Quando você sentar em meditação, não mova seu corpo. Sente-se com suas costas retas, mas não rígidas. Tente manter as vértebras sobrepostas de modo confortável, uma em cima da outra. Esta posição levanta seu peito um pouco e facilita a irradiação do sentimento de amorosidade. Sente-se com suas pernas em posição confortável. Se você as cruzar com muita força, a circulação nelas pode parar causando dormência. Você pode usar uma almofada ou uma cadeira, mas não apoie as costas. Apoiar as costas para o fluxo de energia que sobe pelas costas e pode fazer você sonolento. Sente-se de forma confortável.
Após achar uma posição ereta e confortável, não a mude ; não mexa seus dedos; não se coce; não se esfregue; não se balance. Se você puder, sente-se tão imóvel quanto a imagem do Buddha na sua frente. Mover-se é uma distração e atrapalha o progresso da prática. Na hora em que você estiver sentado, irradiando o caloroso e ardente sentimento de amorosidade no centro de seu peito e fazendo um sincero pedido, sua mente irá vagar e começará a pensar em outras coisas. Isso é normal. Pensamentos nunca são seus inimigos. Não lute contra eles ou tente afastá-los. Quando uma sucessão de pensamentos chega e o enleva, perceba que você não está tendo a experiência da amorosidade ou formulando votos para a sua própria felicidade. Deixe partir o pensamento que surgir, mesmo em meio à sentença. Isso pode ser feito não continuando a pensar o pensamento, não importa quão importante ele pareça ser no momento.

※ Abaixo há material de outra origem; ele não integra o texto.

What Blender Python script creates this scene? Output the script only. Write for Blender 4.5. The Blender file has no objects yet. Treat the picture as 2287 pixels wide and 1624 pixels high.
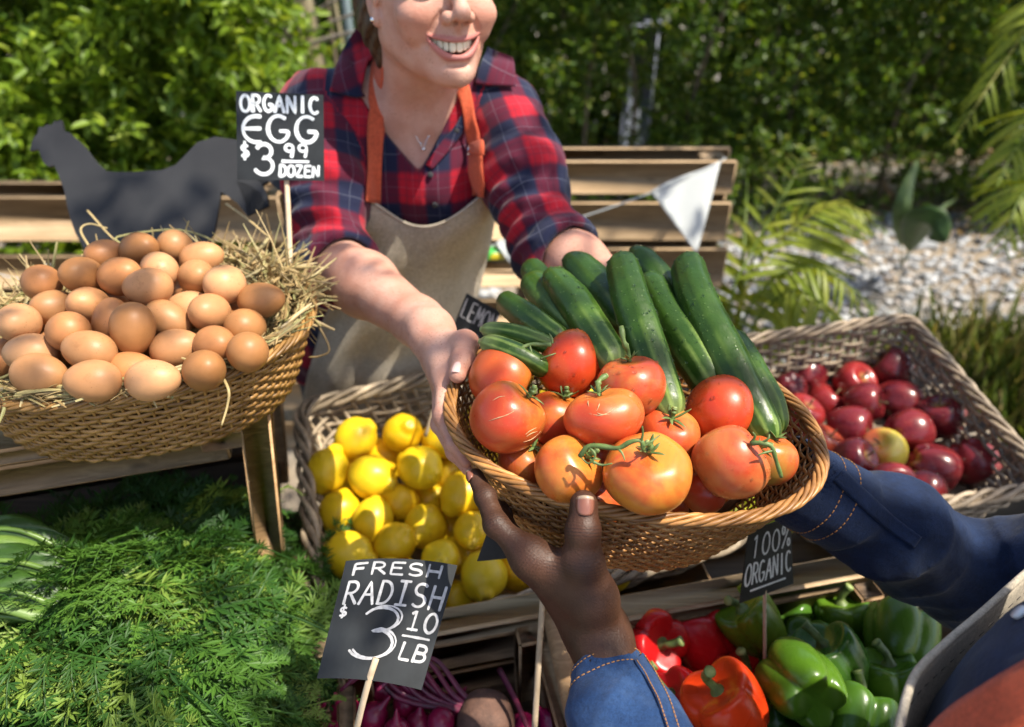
import bpy, math, random
import numpy as np
from mathutils import Vector, Matrix, Quaternion

random.seed(11)
RNG = np.random.default_rng(11)
PI = math.pi
SC = bpy.context.scene
COL = SC.collection

# ------------------------------------------------------------------ camera, sky, sun, exposure
CAM_H, PITCH, FOCAL = 1.70, math.radians(33.0), 25.0
CS, SN = math.cos(PITCH), math.sin(PITCH)
KPX = 36.0 / FOCAL / 2287.0
cam_data = bpy.data.cameras.new('camera')
cam_data.lens = FOCAL
cam_data.sensor_width = 36.0
cam_data.clip_start = 0.02
cam_data.clip_end = 300.0
cam_data.dof.use_dof = True
cam_data.dof.focus_distance = 0.65
cam_data.dof.aperture_fstop = 3.5
cam_data.dof.aperture_blades = 9
cam = bpy.data.objects.new('camera', cam_data)
COL.objects.link(cam)
cam.location = (0, 0, CAM_H)
cam.rotation_euler = (PI / 2 - PITCH, 0, 0)
SC.camera = cam

SUN_DIR = Vector((0.47, -0.13, 0.87)).normalized()      # towards the sun
SUN_EL = math.asin(SUN_DIR.z)
SUN_AZ = math.atan2(SUN_DIR.x, SUN_DIR.y)
world = bpy.data.worlds.new('World')
SC.world = world
world.use_nodes = True
wt = world.node_tree
sky = wt.nodes.new('ShaderNodeTexSky')
sky.sky_type = 'NISHITA'
sky.sun_disc = False
sky.sun_elevation = SUN_EL
sky.sun_rotation = SUN_AZ
sky.dust_density = 2.5
sky.ozone_density = 0.6
wt.nodes['Background'].inputs['Strength'].default_value = 0.135
wt.links.new(sky.outputs[0], wt.nodes['Background'].inputs['Color'])
sun_data = bpy.data.lights.new('sun', 'SUN')
sun_data.energy = 4.3
sun_data.angle = math.radians(0.5)
sun_data.color = (1.0, 0.93, 0.80)
sun = bpy.data.objects.new('sun', sun_data)
COL.objects.link(sun)
sun.location = SUN_DIR * 20
sun.rotation_euler = SUN_DIR.to_track_quat('Z', 'Y').to_euler()
SC.view_settings.view_transform = 'Standard'
SC.view_settings.look = 'None'
SC.view_settings.exposure = 1.0
SC.view_settings.gamma = 1.0
SC.view_settings.use_curve_mapping = False
SC.cycles.use_denoising = True
SC.cycles.max_bounces = 8
SC.cycles.sample_clamp_indirect = 6.0

# ------------------------------------------------------------------ placement helpers
CR = np.array([1.0, 0, 0])
CF = np.array([0, CS, -SN])
CU = np.array([0, SN, CS])
CP = np.array([0, 0, CAM_H])


def W(u, v, d):
    """point at depth d (m) in front of the photographer, read off the photograph at (u, v) of 2287 x 1624"""
    return CP + d * (CF + CR * (u - 1143.5) * KPX - CU * (v - 812.0) * KPX)


def WZ(u, v, z):
    dirv = CF + CR * (u - 1143.5) * KPX - CU * (v - 812.0) * KPX
    return CP + dirv * ((z - CAM_H) / dirv[2])


def WP(u, v, p0, nrm):
    dirv = CF + CR * (u - 1143.5) * KPX - CU * (v - 812.0) * KPX
    return CP + dirv * (np.dot(np.asarray(p0) - CP, nrm) / np.dot(dirv, nrm))


def depth(p):
    return float(np.dot(np.asarray(p) - CP, CF))


def cdir(r, u, t):
    """direction given as right / up / towards the photographer"""
    w = CR * r + CU * u - CF * t
    return w / np.linalg.norm(w)


def unit(a):
    a = np.asarray(a, float)
    return a / max(1e-12, np.linalg.norm(a))


def frame_from_z(z, xhint=(1, 0, 0)):
    z = unit(z)
    x = np.asarray(xhint, float)
    x = x - z * np.dot(x, z)
    if np.linalg.norm(x) < 1e-3:
        x = np.array([0, 1.0, 0]) - z * z[1]
    x = unit(x)
    y = np.cross(z, x)
    return np.stack([x, y, z], 1)            # columns


# ------------------------------------------------------------------ object helpers
def tag(o, label=None, cat=None, group=None, kind=None):
    if label: o['label'] = label
    if cat: o['category'] = cat
    if group: o['group'] = group
    if kind: o['kind'] = kind
    return o


def empty(name, loc=(0, 0, 0), **kw):
    o = bpy.data.objects.new(name, None)
    o.empty_display_size = 0.02
    COL.objects.link(o)
    o.location = tuple(loc)
    return tag(o, **kw)


def mesh_data(name, verts, faces, mat=None, smooth=True, attrs=None):
    """verts (N,3); faces: array or list of arrays (each uniform width)"""
    verts = np.asarray(verts, np.float32)
    if not isinstance(faces, (list, tuple)):
        faces = [faces]
    faces = [np.asarray(f, np.int32) for f in faces if len(f)]
    me = bpy.data.meshes.new(name)
    me.vertices.add(len(verts))
    me.vertices.foreach_set('co', verts.ravel())
    nl = sum(f.size for f in faces)
    npoly = sum(len(f) for f in faces)
    me.loops.add(nl)
    me.loops.foreach_set('vertex_index', np.concatenate([f.ravel() for f in faces]))
    tot = np.concatenate([np.full(len(f), f.shape[1], np.int32) for f in faces])
    st = np.concatenate([[0], np.cumsum(tot)[:-1]]).astype(np.int32)
    me.polygons.add(npoly)
    me.polygons.foreach_set('loop_start', st)
    me.polygons.foreach_set('loop_total', tot)
    me.polygons.foreach_set('use_smooth', np.full(npoly, smooth, bool))
    me.update(calc_edges=True)
    me.validate()
    for k, a in (attrs or {}).items():
        a = np.asarray(a, np.float32)
        if a.ndim == 1:
            at = me.attributes.new(k, 'FLOAT', 'POINT')
            at.data.foreach_set('value', a)
        else:
            at = me.attributes.new(k, 'FLOAT_VECTOR', 'POINT')
            at.data.foreach_set('vector', a.ravel())
    if mat is not None:
        me.materials.append(mat)
    return me


def mk(name, vf, mat=None, parent=None, smooth=True, loc=None, color=None, attrs=None, **kw):
    """one object from (verts, faces) in world space; loc = its origin (world)"""
    v, f = vf
    v = np.asarray(v, float)
    if loc is None:
        if parent is not None:
            loc = np.array(parent_world(parent))
        else:
            loc = np.array([(v[:, 0].min() + v[:, 0].max()) / 2, (v[:, 1].min() + v[:, 1].max()) / 2, v[:, 2].min()])
    loc = np.asarray(loc, float)
    me = mesh_data(name, v - loc, f, mat, smooth, attrs)
    o = bpy.data.objects.new(name, me)
    COL.objects.link(o)
    if parent is not None:
        o.parent = parent
        o.location = tuple(loc - np.array(parent_world(parent)))
    else:
        o.location = tuple(loc)
    o.color = tuple(color) + (1,) if color is not None else (1, 1, 1, 1)
    return tag(o, **kw)


def parent_world(o):
    p = np.zeros(3)
    while o is not None:
        p = p + np.array(o.location)
        o = o.parent
    return p


def inst(name, me, loc, rot=None, scale=(1, 1, 1), parent=None, color=None, **kw):
    o = bpy.data.objects.new(name, me)
    COL.objects.link(o)
    if parent is not None:
        o.parent = parent
    o.location = tuple(loc)
    if rot is not None:
        o.rotation_mode = 'QUATERNION'
        o.rotation_quaternion = Matrix(np.asarray(rot).tolist()).to_quaternion()
    o.scale = tuple(scale)
    o.color = tuple(color) + (1,) if color is not None else (1, 1, 1, 1)
    return tag(o, **kw)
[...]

Uma etapa muito importante neste ponto é perceber a rigidez ou tensão em sua cabeça e mente. Então as solte. Sinta a tensão se reduzindo. A mente expande e repousa. Torna-se muito tranquila. Não existem pensamentos e a mente fica excepcionalmente clara e alerta. Neste instante, traga-a de volta ao objeto da meditação, a amorosidade, e faça um pedido para a sua própria felicidade.
Não importa quantas vezes sua mente divaga e pensa sobre outras coisas. O que realmente importa é que você veja quando sua mente ficou distraída por um pensamento. O mesmo vale para qualquer sensação ou emoção que atraia sua atenção. Repare no movimento da mente ou na distração em outro lugar distante da amorosidade e deixe isto passar. Relaxe a sensação de rigidez ou tensão em sua cabeça ou em sua mente e suavemente dirija de novo sua atenção tranquila de volta ao objeto de meditação.
Este ponto é muito importante. Toda vez que você deixar passar uma distração, faça um pedido para sua própria felicidade, relaxar a tensão causada pelo movimento da mente, e de novo dirija sua atenção tranquila de volta à sensação de estar feliz, você estará fortalecendo sua vigilância. Não critique a si mesmo por acreditar que poderia fazer melhor ou que seus pensamentos, sensações, sentimentos e emoções são inimigos a serem esmagados e destruídos. Em definitivo, pensamentos e sentimentos severos contêm aversão, o oposto da prática de amorosa-aceitação (outra maneira de dizer amorosidade). Portanto, seja bom para com você mesmo. Faça da prática uma brincadeira. Divirta-se até com as suas distrações.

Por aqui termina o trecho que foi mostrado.